避難体験VRや情報共有アプリ 住民の視点を重視した防災研究

防災に大切な住民の意識や仕組みづくり
大型台風や集中豪雨が増え、巨大地震の可能性が指摘されている中、防災関連の研究が、土木、建築、気象などの分野で盛んに行われています。
実際の災害時に命を守るには、住民一人一人の日ごろからの備えや、避難に対する心構え、地域の助け合いの仕組みが大切です。そうした観点から、住民の防災意識を高める研究や、住民がより使いやすい防災関連技術の開発につなげる研究が始まっています。
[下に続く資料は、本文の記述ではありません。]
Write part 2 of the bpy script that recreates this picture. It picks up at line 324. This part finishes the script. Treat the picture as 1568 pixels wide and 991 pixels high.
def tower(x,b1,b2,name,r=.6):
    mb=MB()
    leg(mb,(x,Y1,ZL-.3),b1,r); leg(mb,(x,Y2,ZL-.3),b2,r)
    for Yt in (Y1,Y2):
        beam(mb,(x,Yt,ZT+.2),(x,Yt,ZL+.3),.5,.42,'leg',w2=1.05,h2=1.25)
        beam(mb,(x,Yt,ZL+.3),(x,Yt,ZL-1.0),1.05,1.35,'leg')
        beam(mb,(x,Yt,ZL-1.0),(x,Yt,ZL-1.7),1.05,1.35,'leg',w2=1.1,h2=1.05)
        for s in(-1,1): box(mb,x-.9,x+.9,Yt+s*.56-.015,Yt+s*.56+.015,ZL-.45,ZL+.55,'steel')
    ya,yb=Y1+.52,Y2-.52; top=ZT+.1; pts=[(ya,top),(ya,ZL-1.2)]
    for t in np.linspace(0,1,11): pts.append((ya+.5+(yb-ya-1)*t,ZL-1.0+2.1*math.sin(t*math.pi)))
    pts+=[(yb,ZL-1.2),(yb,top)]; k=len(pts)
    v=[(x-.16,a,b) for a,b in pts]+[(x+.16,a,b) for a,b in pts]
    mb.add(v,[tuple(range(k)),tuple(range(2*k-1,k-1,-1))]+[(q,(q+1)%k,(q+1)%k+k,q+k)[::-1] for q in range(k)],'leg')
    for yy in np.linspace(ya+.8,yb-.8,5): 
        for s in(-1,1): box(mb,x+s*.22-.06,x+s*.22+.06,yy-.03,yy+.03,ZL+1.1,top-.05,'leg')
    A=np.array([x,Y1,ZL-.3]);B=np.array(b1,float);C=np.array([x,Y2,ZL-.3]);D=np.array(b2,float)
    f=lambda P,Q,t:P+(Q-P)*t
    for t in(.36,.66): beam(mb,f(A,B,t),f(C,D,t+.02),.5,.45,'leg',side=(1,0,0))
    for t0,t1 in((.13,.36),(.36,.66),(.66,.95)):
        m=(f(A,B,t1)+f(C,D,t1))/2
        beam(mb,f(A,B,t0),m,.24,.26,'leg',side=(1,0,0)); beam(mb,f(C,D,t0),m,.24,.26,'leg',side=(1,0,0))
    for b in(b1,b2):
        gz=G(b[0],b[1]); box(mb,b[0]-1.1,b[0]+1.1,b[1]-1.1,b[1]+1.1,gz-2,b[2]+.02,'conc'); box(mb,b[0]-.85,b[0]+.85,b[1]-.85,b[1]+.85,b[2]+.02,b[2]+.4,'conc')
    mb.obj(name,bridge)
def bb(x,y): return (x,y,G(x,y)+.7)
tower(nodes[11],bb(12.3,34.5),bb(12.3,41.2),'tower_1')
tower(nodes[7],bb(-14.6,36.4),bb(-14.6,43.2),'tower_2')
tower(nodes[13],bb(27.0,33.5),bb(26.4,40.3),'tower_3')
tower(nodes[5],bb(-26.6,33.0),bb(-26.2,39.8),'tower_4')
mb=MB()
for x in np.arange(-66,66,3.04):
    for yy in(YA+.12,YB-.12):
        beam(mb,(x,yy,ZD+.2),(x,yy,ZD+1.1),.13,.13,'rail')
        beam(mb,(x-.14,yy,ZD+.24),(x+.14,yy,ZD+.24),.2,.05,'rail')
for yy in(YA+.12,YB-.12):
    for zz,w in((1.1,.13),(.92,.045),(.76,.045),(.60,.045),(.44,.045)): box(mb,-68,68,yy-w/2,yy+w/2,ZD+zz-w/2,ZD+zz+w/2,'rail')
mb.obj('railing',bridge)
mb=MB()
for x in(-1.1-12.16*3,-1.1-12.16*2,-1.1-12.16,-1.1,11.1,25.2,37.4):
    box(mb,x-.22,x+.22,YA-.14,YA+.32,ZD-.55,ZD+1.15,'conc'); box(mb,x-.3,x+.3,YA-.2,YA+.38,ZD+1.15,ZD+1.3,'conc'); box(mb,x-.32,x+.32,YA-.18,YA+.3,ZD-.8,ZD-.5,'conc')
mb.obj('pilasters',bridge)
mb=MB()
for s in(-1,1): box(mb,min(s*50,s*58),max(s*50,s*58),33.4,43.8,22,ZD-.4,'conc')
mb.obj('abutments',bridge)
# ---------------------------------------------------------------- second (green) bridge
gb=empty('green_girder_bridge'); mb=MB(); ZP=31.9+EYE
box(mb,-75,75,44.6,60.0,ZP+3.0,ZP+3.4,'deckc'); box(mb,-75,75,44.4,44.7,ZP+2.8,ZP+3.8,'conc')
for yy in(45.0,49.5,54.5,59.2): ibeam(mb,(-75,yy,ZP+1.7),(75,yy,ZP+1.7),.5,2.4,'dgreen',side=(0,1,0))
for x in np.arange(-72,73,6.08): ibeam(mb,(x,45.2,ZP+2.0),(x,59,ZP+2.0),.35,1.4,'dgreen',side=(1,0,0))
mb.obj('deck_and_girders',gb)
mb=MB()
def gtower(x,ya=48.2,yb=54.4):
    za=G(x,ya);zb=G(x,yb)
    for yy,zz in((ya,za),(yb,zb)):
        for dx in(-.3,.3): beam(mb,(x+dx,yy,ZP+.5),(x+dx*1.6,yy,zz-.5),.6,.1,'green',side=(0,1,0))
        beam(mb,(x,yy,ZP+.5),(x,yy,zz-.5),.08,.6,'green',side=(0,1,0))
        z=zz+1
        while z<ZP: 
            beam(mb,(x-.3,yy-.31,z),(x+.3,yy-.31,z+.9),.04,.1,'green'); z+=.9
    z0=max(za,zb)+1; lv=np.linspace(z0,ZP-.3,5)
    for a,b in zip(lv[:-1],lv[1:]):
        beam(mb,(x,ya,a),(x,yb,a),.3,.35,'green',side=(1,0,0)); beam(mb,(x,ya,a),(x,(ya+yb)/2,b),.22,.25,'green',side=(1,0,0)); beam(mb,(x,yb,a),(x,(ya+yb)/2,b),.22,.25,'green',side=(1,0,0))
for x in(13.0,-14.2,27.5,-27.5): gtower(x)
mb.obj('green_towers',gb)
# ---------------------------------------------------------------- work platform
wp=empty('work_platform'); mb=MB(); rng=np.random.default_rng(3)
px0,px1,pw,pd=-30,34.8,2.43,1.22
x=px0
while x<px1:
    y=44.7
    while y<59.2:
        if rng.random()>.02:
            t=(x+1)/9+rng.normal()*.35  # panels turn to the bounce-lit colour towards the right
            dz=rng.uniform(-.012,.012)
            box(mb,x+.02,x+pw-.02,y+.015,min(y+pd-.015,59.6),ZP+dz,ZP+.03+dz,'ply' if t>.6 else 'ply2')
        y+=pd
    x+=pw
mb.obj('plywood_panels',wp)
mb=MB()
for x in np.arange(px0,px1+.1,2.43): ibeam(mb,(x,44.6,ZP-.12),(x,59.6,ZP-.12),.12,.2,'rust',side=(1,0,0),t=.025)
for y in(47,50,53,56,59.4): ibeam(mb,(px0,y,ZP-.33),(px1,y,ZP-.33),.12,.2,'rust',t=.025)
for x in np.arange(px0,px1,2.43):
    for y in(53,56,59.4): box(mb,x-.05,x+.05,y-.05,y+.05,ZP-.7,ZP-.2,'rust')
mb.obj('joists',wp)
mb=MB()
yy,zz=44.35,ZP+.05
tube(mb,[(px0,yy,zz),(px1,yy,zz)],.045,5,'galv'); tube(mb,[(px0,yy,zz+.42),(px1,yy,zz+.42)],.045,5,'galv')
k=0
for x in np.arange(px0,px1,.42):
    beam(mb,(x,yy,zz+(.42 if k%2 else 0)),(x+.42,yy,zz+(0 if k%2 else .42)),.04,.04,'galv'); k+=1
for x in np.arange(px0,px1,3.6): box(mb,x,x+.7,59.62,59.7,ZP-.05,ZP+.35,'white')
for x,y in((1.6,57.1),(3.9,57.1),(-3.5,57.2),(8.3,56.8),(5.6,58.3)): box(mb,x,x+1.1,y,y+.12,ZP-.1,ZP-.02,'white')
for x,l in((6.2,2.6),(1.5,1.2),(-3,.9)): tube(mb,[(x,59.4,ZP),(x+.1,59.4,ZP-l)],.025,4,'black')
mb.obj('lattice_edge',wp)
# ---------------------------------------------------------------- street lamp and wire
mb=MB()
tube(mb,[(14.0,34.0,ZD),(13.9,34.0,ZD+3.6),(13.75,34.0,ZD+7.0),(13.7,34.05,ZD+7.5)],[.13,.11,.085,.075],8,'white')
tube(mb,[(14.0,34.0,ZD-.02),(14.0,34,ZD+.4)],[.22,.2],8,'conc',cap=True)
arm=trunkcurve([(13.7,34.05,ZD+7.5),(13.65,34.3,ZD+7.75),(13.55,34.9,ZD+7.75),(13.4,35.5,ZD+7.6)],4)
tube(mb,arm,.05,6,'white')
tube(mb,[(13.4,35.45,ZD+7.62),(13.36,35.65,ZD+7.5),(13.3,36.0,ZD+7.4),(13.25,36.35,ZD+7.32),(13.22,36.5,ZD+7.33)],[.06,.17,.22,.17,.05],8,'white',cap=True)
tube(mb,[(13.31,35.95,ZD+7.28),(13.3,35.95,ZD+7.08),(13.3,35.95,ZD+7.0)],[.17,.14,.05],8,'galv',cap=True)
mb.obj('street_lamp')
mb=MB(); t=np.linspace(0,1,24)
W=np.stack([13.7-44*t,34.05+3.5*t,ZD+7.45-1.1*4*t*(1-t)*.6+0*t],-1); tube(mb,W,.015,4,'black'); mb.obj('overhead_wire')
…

技術ありきではなく、住民の視点を大切にした研究です。
ゲーム感覚で避難を体験するVR
愛媛県には、南海トラフ地震で9メートルの津波が来ると予想されている地域があります。こうした予想はハザードマップなどで周知されていますが、それだけでは実際に災害が起きた時に、自分がいる場所からどう行動すればよいかイメージできません。
そこで、その地域の中高校生と大学によって、ゲーム感覚で避難シミュレーションできるシステムが開発されました。街中の写真を撮って3DのVR空間をつくり、その中では、進んだ経路の道路が遮断されたり、津波が近づいてくるのが見えたりという映像が再現され、リアリティを持って避難を疑似体験できます。このVRを試した住民は、避難に関する知識が確実に増えているという結果が出ています。
地域の防災組織で役立つアプリ
住民が助け合う防災組織が結成されている地域もあり、そうした活動に役立つアプリも研究されています。高齢者など避難に助けが必要な人とその支援者をあらかじめ登録しておき、災害時、要支援者が避難できたかどうかを情報共有したり、応援要請したりが瞬時にできるアプリです。このアプリは地域の防災組織の防災訓練で試用され、好評を得るとともに、アプリの改善点も提案されました。また、このアプリに合わせて防災組織の在り方が見直される可能性もあります。
このような取り組みが行われることによって、災害予測や街づくりの研究がより効果的に活用されると期待されています。